CORPORATE GOVERNANCE AND ITS IMPACT ON THE MANAGEMENT OF AN ORGANIZATION ( A CASE STUDY OF AIRTEL, UYO MAIN OFFICE)

CORPORATE GOVERNANCE AND ITS IMPACT ON THE MANAGEMENT OF AN ORGANIZATION

Concept of Corporate Governance
Corporate governance refers to the relationship that exists between the different participants and defining the direction and performance of a corporate firm. The following bodies are the main actors in corporate governance. The Chief Executive Officers (Management), the Board of Directors and Shareholders (Kesho, 2008).
Similarly, Okoh (2009) opined that corporate governance is a number of processes, customs, policies, laws and institutions which have impact on the way a company is controlled. Corporate governance involves a number of inter-related and mutually supportive components. These components centre on creating transparency and accountability (Shore & Wright 2004) Furthermore, these intended outcomes are, aimed at mitigating principal-agent problems and promoting the long term interests of stakeholders (Gilardi 2001). Corporate governance is a multifaceted concept that centres on notions of organisational accountability and responsibility (Williamson 1998, 2005). Governance implies that institutional structures (i.e. norms, values and assumptions) whether formal (e.g. laws and regulations) or informal (e.g.cultural values) create constraints on the behaviour of a given party (Gayle, Tewarie & White 2003). Such constraints are implied to be in the interests not just of the party under direct governance, but of the parties who, by virtue of their imposition of governance mechanisms, have an interest in the governed party. Governance necessitates the formulation, monitoring and enforcement of institutional structures by third parties, as well as the adherence to such institutional structures by individuals purported, subject to such institutional structures (Rutherford, BA 1983).
The issue of corporate governance is thereby replete with complicated issues concerning ideal institutional mechanisms, effective monitoring and the balancing of competing interests of
stakeholders (both internal and external to the corporate governance structure) (Williamson 2005). Today, “corporate governance is complex and mosaic, consisting of laws, regulations,
politics, public institutions, professional associations and code of ethics” (Babic 2003, p. 1).
Governance explains more than the board processes and procedures which includes relationships between the boards, management, shareholders and other stakeholders such as employees and the community (Bain & Band 1996; Chowdary 2003).
Corporate governance comprises several elements including government, capital structures, labour market, organisation along with their regulatory mechanisms and the processes that connect the structures with agents, including management control and accountability, rules, regulations, laws and institutionalized procedures, self regulatory arrangements and norms (Alawattage & Wickramasinghe 2004)
According to Sir Adrian Cadbury (2000) the corporate governance framework is there to encourage the efficient use of resources and equally to require accountability for the stewardship of those resources to stakeholders. The aim is to align as nearly as possible the interests of individuals, corporations and society. “The corporate governance framework should be developed with a view to its impact on overall economic performance” (Obed,2004, p.)

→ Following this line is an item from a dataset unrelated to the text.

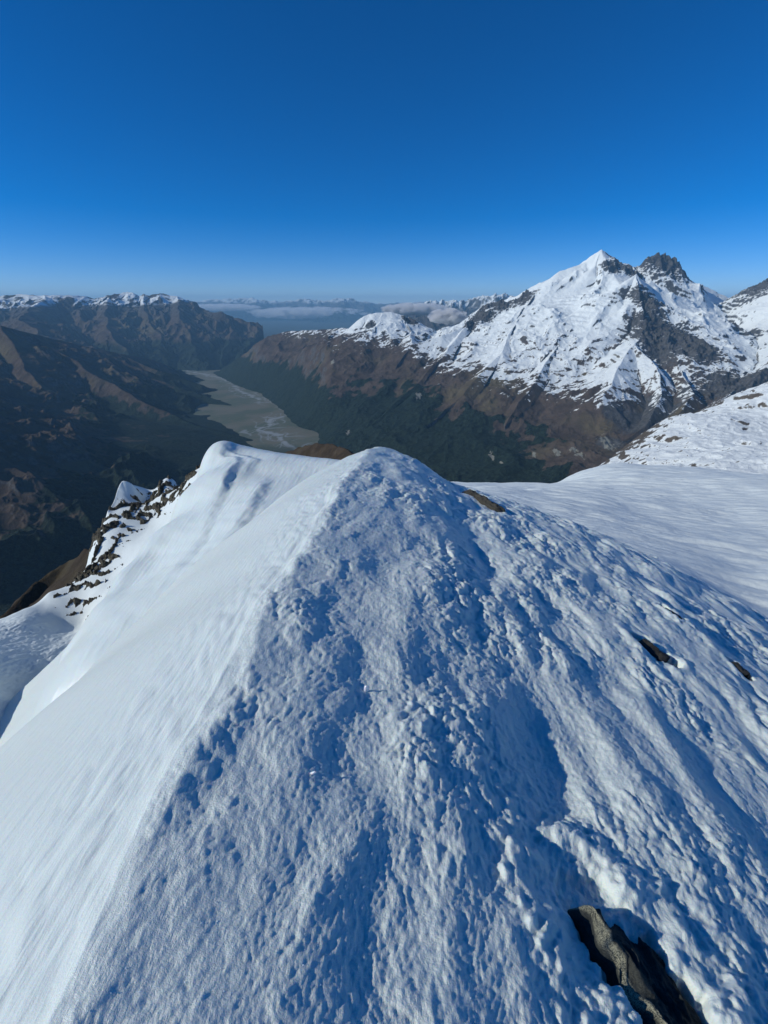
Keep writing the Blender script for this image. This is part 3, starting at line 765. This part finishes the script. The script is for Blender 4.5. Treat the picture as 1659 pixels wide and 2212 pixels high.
# --- haze
def haze():
    me = bpy.data.meshes.new('haze')
    x0, x1, y0, y1, z0, z1 = -60000, 60000, -3000, 75000, FLOOR - 60, 900
    v = [(x, y, z) for x in (x0, x1) for y in (y0, y1) for z in (z0, z1)]
    me.from_pydata(v, [], [(0, 1, 3, 2), (4, 6, 7, 5), (0, 4, 5, 1), (2, 3, 7, 6), (0, 2, 6, 4), (1, 5, 7, 3)])
    mt = bpy.data.materials.new('haze'); mt.use_nodes = True; t = mt.node_tree; t.nodes.clear()
    o = t.nodes.new('ShaderNodeOutputMaterial'); v = t.nodes.new('ShaderNodeVolumePrincipled')
    v.inputs['Color'].default_value = (.36, .70, 1.0, 1)
    v.inputs['Density'].default_value = HAZE
    v.inputs['Anisotropy'].default_value = 0.0
    t.links.new(v.outputs[0], o.inputs['Volume'])
    me.materials.append(mt)
    ob = bpy.data.objects.new('haze', me); SC.collection.objects.link(ob); ob['kind'] = 'stuff'
    ob['label'] = 'thin blue haze filling the valleys'
HAZE = 2.1e-5
haze()
def cloud(label, px, py, Y, wpx, hpx, depth, dens, seed):
    c = P(px, py, Y); k = Y * 768 / 1659 / 490
    sx, sy, sz = wpx * k / 2, depth / 2, hpx * k / 2
    nu, nv = 48, 24; vs = []; fs = []
    U = np.linspace(0, 2 * PI, nu, endpoint=False); V = np.linspace(.02, PI - .02, nv)
    for v in V:
        for u in U:
            d_ = np.array((math.cos(u) * math.sin(v), math.sin(u) * math.sin(v), math.cos(v)))
            vs.append(d_)
    D_ = np.array(vs); nn = 1 + .22 * fbm(D_[:, 0] * 2.2 + seed, D_[:, 2] * 2.2 + D_[:, 1], 4, seed)
    D_ = D_ * nn[:, None] * np.array((sx, sy, sz))
    for i in range(nv - 1):
        for j in range(nu): fs.append((i * nu + j, i * nu + (j + 1) % nu, (i + 1) * nu + (j + 1) % nu, (i + 1) * nu + j))
    fs.append(tuple(range(nu))); fs.append(tuple(range((nv - 1) * nu, nv * nu))[::-1])
    me = bpy.data.meshes.new('cloud'); me.from_pydata([tuple(q) for q in D_], [], fs)
    bm = bmesh.new(); bm.from_mesh(me); bmesh.ops.recalc_face_normals(bm, faces=bm.faces); bm.to_mesh(me); bm.free()
    mt = bpy.data.materials.new('cloud'); mt.use_nodes = True; t = mt.node_tree; t.nodes.clear()
    out = t.nodes.new('ShaderNodeOutputMaterial'); v = t.nodes.new('ShaderNodeVolumePrincipled'); v.inputs['Color'].default_value = (.97, .97, .97, 1)
    tc = t.nodes.new('ShaderNodeTexCoord'); mp = t.nodes.new('ShaderNodeMapping'); mp.inputs['Scale'].default_value = (1 / sx, 1 / sy, 1 / sz)
    t.links.new(tc.outputs['Object'], mp.inputs['Vector'])
    ln = t.nodes.new('ShaderNodeVectorMath'); ln.operation = 'LENGTH'; t.links.new(mp.outputs[0], ln.inputs[0])
    m2 = t.nodes.new('ShaderNodeMapping'); m2.inputs['Scale'].default_value = (1 / sz * .45, 1 / sz * .3, 1 / sz * .8); m2.inputs['Location'].default_value = (seed, 0, 0)
    t.links.new(tc.outputs['Object'], m2.inputs['Vector'])
    nz_ = t.nodes.new('ShaderNodeTexNoise'); nz_.inputs['Scale'].default_value = 2.0; nz_.inputs['Detail'].default_value = 5; t.links.new(m2.outputs[0], nz_.inputs['Vector'])
    a1 = t.nodes.new('ShaderNodeMath'); a1.operation = 'MULTIPLY_ADD'; t.links.new(nz_.outputs[0], a1.inputs[0]); a1.inputs[1].default_value = -1.7; t.links.new(ln.outputs['Value'], a1.inputs[2])
    mr = t.nodes.new('ShaderNodeMapRange'); mr.inputs[1].default_value = .15; mr.inputs[2].default_value = -.45; mr.inputs[3].default_value = 0; mr.inputs[4].default_value = dens
    t.links.new(a1.outputs[0], mr.inputs[0]); t.links.new(mr.outputs[0], v.inputs['Density']); t.links.new(v.outputs[0], out.inputs['Volume'])
    me.materials.append(mt); o = bpy.data.objects.new('cloud', me); o.location = c; SC.collection.objects.link(o)
    tag(o, label, 'cloud')
cloud('long thin cloud bank lying along the foot of the farthest ranges', 665, 676, 46000, 270, 26, 5000, .004, 1)
cloud('thin pale cloud streak above the far left end of the plain', 480, 664, 47000, 170, 16, 5000, .0035, 2)
cloud('grey white cloud puff over the ridge left of the shoulder', 900, 668, 17500, 160, 27, 1500, .014, 3)
cloud('small bright cloud resting against the dark shoulder of the big mountain', 968, 684, 8700, 92, 34, 500, .04, 4)
print('all done', round(time.time() - T0, 1))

Principles of Corporate Governance
According to Okoh (2008) corporate governance has the following as the principle of guiding its operations: First, Rights and Equitable Treatment of Shareholders:Rights of shareholders keep shareholders to exercise those rights. They can help shareholder exercise their rights by openly and effectively communicating information and by encouraging shareholders to participate in general meetings.Secondly, Interest of other Stakeholders: Organizations should recognize that they have legal, contractual, social and market driven obligations to non-shareholders stakeholders, including employees, inventors, creditors, suppliers, local communities, customers and policy makers. Thirdly, Role and Responsibilities of the Board: The board needs sufficient relevant skills and understanding to review and challenge management performance. It also needs adequate size and appropriate levels of independence and commitment to fulfill its responsibilities and duties.
Fourthly, Integrity and Ethical Behaviour: Integrity should be a fundamental requirement in choosing corporate officers and board members, organizations should develop a code of conduct for their directors and executives that promotes ethical and responsible decision making. Finally Disclosure and Transparency: Organizations should clarify and make the public know the roles and responsibilities of the board and management to provide stakeholders with a level of accountability. They should also implement procedures to independently verify and safeguard the integrity of the company’s financial reporting. Disclosure of material matter concerning the organization should be timely and balanced to ensure the validations of their respective codes.
Corporate governance principles and codes have been developed in different countries and issues from stock exchanges, corporations, institutional investors, or associations (institutes) of directors and managers with the support of governments and international organizations. As a rule, compliance with these governance recommendations is not mandated by law, although the codes linked to stock exchange listing requirements may have a coercive effect. For example, companies quoted on the London, Toronto and Australian Stock Exchanges formally need not follow the recommendations of their respective codes.